- **WHAT THE EXERCISE ASKS**
Gather all lines in the data that hold the string "from".

- **DATASET EXCERPT**
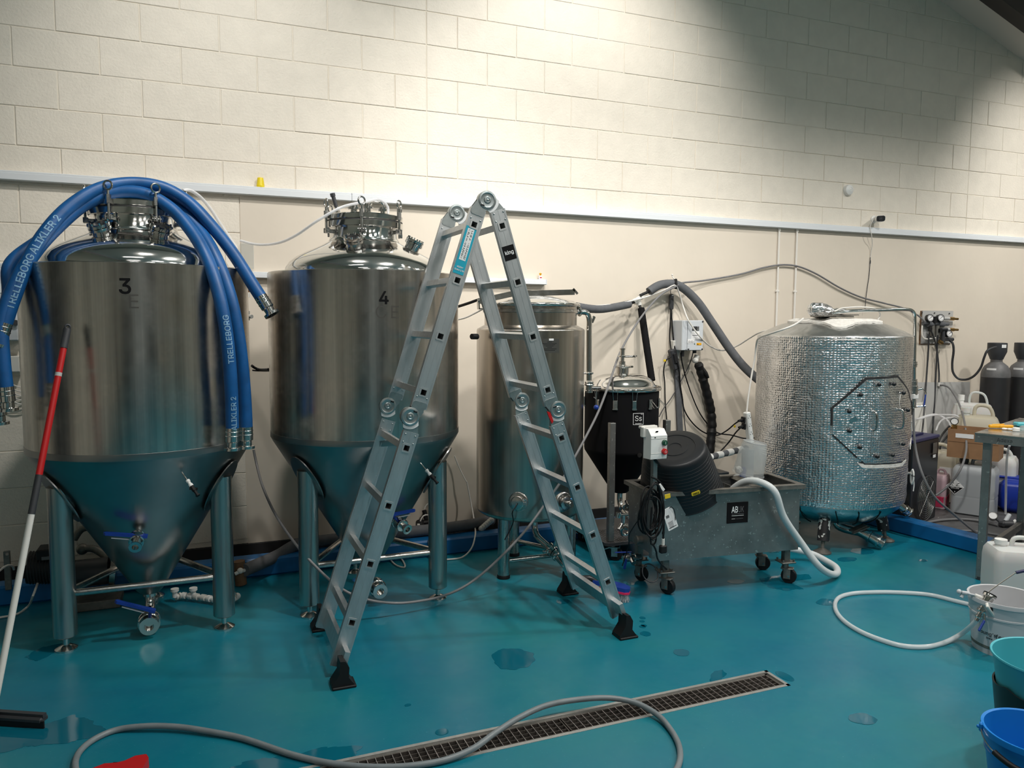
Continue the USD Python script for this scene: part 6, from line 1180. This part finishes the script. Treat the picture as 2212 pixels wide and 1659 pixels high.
# regulator lying on the grey floor
q = P(2166, 1127, 4.0); q = G(2166, 1132, .055); rg_ = thing('pressure_regulator', 'loose regulator with a tilted dial lying on the grey floor', 'regulator', q); d = unit((-.7, -.5, .6)); c_ = q+np.array([-.03, .06, .05])
g_ = put(B().lathe([(.032, -.02), (.032, .010), (.028, .014), (.027, .010), (0, .010)], c_, d, 26), 'dial_case', 'steel', rg_); put(B().lathe([(.027, .0105), (0, .011)], c_, d, 24), 'dial', 'paper', g_); put(B().cyl(q, q+[.05, -.05, .01], .026, 14).cyl(q, c_, .010, 8).box(q, (.05, .05, .045), .01), 'body', 'charcoal', rg_); put(B().cyl(q+[.03, 0, .02], q+[.07, .0, .07], .016, 12), 'knob', 'pale', rg_); put(B().cyl(q+[.06, -.02, .0], q+[.09, -.04, .03], .012, 10).sph(q+[.06, -.06, -.03], .02), 'fitting', 'white', rg_)
hosep([(2172, 1110, 4.15), (2173, 1060, 4.1), (2174, 1010, 4.0), (2177, 975, 3.9), (2181, 962, 3.85)], .0085, 'cleartube', 'clear_tube', 'clear tube rising straight from the floor regulator to the table')
single(B().tube([G(*p_, .042) for p_ in ((2002, 1129), (2040, 1123), (2090, 1122), (2130, 1128), (2156, 1135))], .010, 10), 'floor_hose', 'cablegrey', 'pale grey hose lying across the grey floor to the loose regulator', 'hose')
single(B().tube([G(*p_, .040) for p_ in ((2070, 1147), (2100, 1147), (2140, 1153), (2180, 1160), (2240, 1168))], .008, 8), 'floor_hose', 'cablegrey', 'thin grey hose lying nearest the kerb on the grey floor', 'hose')
# steel table
TA = np.array([4.455, 3.20, 0]); e1 = np.array([math.sin(math.radians(68)), math.cos(math.radians(68)), 0]); e2 = np.array([math.sin(math.radians(158)), math.cos(math.radians(158)), 0]); TRr = axes(e1, np.cross((0, 0, 1), e1), (0, 0, 1))
TB_ = thing('steel_table', 'stainless steel work table cut by the right edge of the photo', 'table', TA); tl = lambda a, e, z: TA+e1*a+e2*e+np.array([0, 0, z])
TL_, TW_ = 1.0, .62
put(B().box(tl(TL_/2-.03, TW_/2-.03, .918), (TL_+.06, TW_+.06, .012), .002, TRr), 'table_top', 'steel', TB_); put(B().box(tl(TL_/2-.03, -.055, .893), (TL_+.06, .006, .055), .001, TRr).box(tl(-.055, TW_/2-.03, .893), (.006, TW_+.05, .055), .001, TRr).box(tl(TL_/2-.03, TW_-.01, .893), (TL_+.06, .006, .055), .001, TRr), 'apron', 'cart', TB_)
for (a, e) in ((0, 0), (TL_-.06, 0), (0, TW_-.06), (TL_-.06, TW_-.06)): lg = put(B().box(tl(a, e, .46), (.044, .044, .91), .003, TRr), 'leg', 'cart', TB_); put(B().cyl(tl(a, e, 0), tl(a, e, .02), .026, 14), 'foot', 'charcoal', lg)
put(B().box(tl(TL_/2-.03, 0, .17), (TL_-.1, .03, .05), .002, TRr), 'rail', 'cart', TB_); put(B().box(tl(TL_-.06, TW_/2-.03, .17), (.03, TW_-.1, .05), .002, TRr), 'rail', 'cart', TB_)
put(text('Adexa', .022, tl(.11, -.0585, .893) if False else tl(-.0585, .10, .893), e2, (0, 0, 1), .0006, w=.08), 'lettering', 'charcoal', TB_)
zt = .926
def on_table(px, py, h=0.0): return G(px, py, zt+h)
q = on_table(2157, 925); yt = thing('yellow_clamp_tool', 'yellow plastic wing tool lying on the steel table', 'tool', q)
put(B().beam(q+[-.05, .03, .012], q+[.02, -.01, .012], .022, .02, ch=.005).beam(q+[.0, .0, .012], q+[.07, -.045, .014], .03, .018, ch=.005).beam(q+[-.035, .02, .02], q+[.03, -.015, .024], .012, .012, ch=.003), 'body', 'amber', yt)
for k, (x, y) in enumerate(((2170, 928), (2182, 929))): q = on_table(x, y); single(B().torus(q+[0, 0, .006], (0, 0, 1), .011, .005, 18, 8).box(q+[.015, -.01, .004], (.02, .006, .008), .002, rot((0, 0, 1), 40*k)[:3, :3]), 'tube_clip', 'white', 'small white plastic clip on the table, '+('left' if k == 0 else 'right')+' one, beside the yellow tool', 'clip')
q = on_table(2195, 931); single(B().lathe([(.020, 0), (.020, .018), (.017, .022), (0, .022)], q, seg=22), 'screw_cap', 'white', 'round white screw cap on the steel table', 'cap')
q = on_table(2206, 920); single(B().box(q+[.02, -.01, .012], (.12, .06, .024), .006, rot((0, 0, 1), -30)[:3, :3]), 'sponge', 'tubteal', 'flat green scouring block at the far edge of the table', 'sponge')
q = on_table(2208, 929); single(B().sph(q+[.01, 0, .014], .022, 2, (1, 1, .7)), 'clear_tub', 'milky', 'small clear plastic pot on the table by the frame edge', 'pot')

# ================================================================ the floor drain
DR = thing('floor_drain', 'long steel drain channel with mesh grating let into the floor', 'drain', (.4, (DY0+DY1)/2, 0))
fw = .016
b = B().bx(DX0, DX1, DY0, DY0+fw, -.03, .002).bx(DX0, DX1, DY1-fw, DY1, -.03, .002).bx(DX1-fw, DX1, DY0, DY1, -.03, .002); put(b, 'frame', 'drainsteel', DR)
b = B().bx(DX0, DX1-fw, DY0+fw, DY0+fw+.009, -.05, -.006).bx(DX0, DX1-fw, DY1-fw-.009, DY1-fw, -.05, -.006).bx(DX1-fw-.009, DX1-fw, DY0+fw, DY1-fw, -.05, -.006); put(b, 'inner_ledge', 'cartrim', DR)
gy0, gy1 = DY0+fw+.010, DY1-fw-.010; gx1 = DX1-fw-.012; JX = G(1245, 1590)[0]
for xa, xb in ((JX+.003, gx1), (JX-1.0, JX-.003), (JX-2.0, JX-1.006)):
    gt = put(B().bx(xa, xb, gy0, gy0+.004, -.03, -.004).bx(xa, xb, gy1-.004, gy1, -.03, -.004).bx(xa, xa+.004, gy0, gy1, -.03, -.004).bx(xb-.004, xb, gy0, gy1, -.03, -.004), 'grating', 'grate', DR)
    n = int((xb-xa)/.0305); ys_ = np.linspace(gy0, gy1, 5)
    for k in range(1, n): put(B().bx(xa+k*(xb-xa)/n-.0011, xa+k*(xb-xa)/n+.0011, gy0, gy1, -.028, -.0035), 'cross_bar', 'gratebright', gt)
    for y in ys_[1:-1]: put(B().bx(xa, xb, y-.0011, y+.0011, -.028, -.006), 'bearer_bar', 'grate', gt)
    tb = B()
    for k in range(n):
        for y0, y1 in zip(ys_[:-1], ys_[1:]): tb.torus((xa+(k+.5)*(xb-xa)/n, y1-.004, -.014), (0, -.35, 1), .010, .0011, 9, 4, 20, 160)
    put(tb, 'tread_curls', 'grate', gt, kind='stuff')

# ================================================================ hoses on the floor
pts = [G(172, 1690, .0115), G(163, 1645, .0115), G(175, 1620, .0115), G(205, 1596, .0115), G(250, 1577, .0115), (G(310, 1569, .02)), G(380, 1570, .02), G(450, 1580, .016), G(520, 1594, .0115), G(640, 1633, .0115), G(720, 1650, .0115), G(800, 1657, .0115), G(880, 1655, .0115), G(960, 1642, .013), G(1020, 1618, .02), G(1070, 1583, .03), G(1120, 1551, .045), G(1180, 1524, .05), G(1250, 1511, .05), G(1320, 1508, .045), G(1375, 1519, .035), G(1420, 1544, .02), G(1450, 1578, .0115), G(1467, 1612, .0115), G(1468, 1645, .0115), G(1450, 1680, .0115), G(1400, 1730, .0115)]
FHs = thing('floor_hose', 'grey hose snaking over the teal floor and across the drain', 'hose', pts[12]); put(B().tube(pts, .0115, 14), 'hose_wall', 'greyhose', FHs)
q0, q1 = G(196, 1658, .03), G(300, 1652, .035); gu = thing('hose_gun', 'red plastic hose gun at the end of the grey floor hose', 'hose gun', (q0+q1)/2); dg = unit(q1-q0); sg_ = np.cross((0, 0, 1), dg)
pr = [(-.012, -.030), (.02, -.030), (.05, -.005), (.09, -.004), (.115, .006), (.14, .034), (.170, .040), (.185, .020), (.190, -.045), (.16, -.09), (.11, -.10), (.05, -.075), (.0, -.07)]
put(B().prism(Polygon(pr).buffer(.006, 4), q0+np.array([0, 0, -.022]), dg, sg_, .034), 'body', 'red', gu, smooth=25); put(B().beam(q0+dg*.07+sg_*.01+[0, 0, 0], q0+dg*.135+sg_*.0+[0, 0, .0], .014, .012), 'trigger', 'black', gu); put(B().cyl(q0-dg*.03-sg_*.04, q0+dg*.01-sg_*.04, .017, 14), 'collar', 'charcoal', gu)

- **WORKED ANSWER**
Continue the USD Python script for this scene: part 6, from line 1180. This part finishes the script. Treat the picture as 2212 pixels wide and 1659 pixels high.
hosep([(2172, 1110, 4.15), (2173, 1060, 4.1), (2174, 1010, 4.0), (2177, 975, 3.9), (2181, 962, 3.85)], .0085, 'cleartube', 'clear_tube', 'clear tube rising straight from the floor regulator to the table')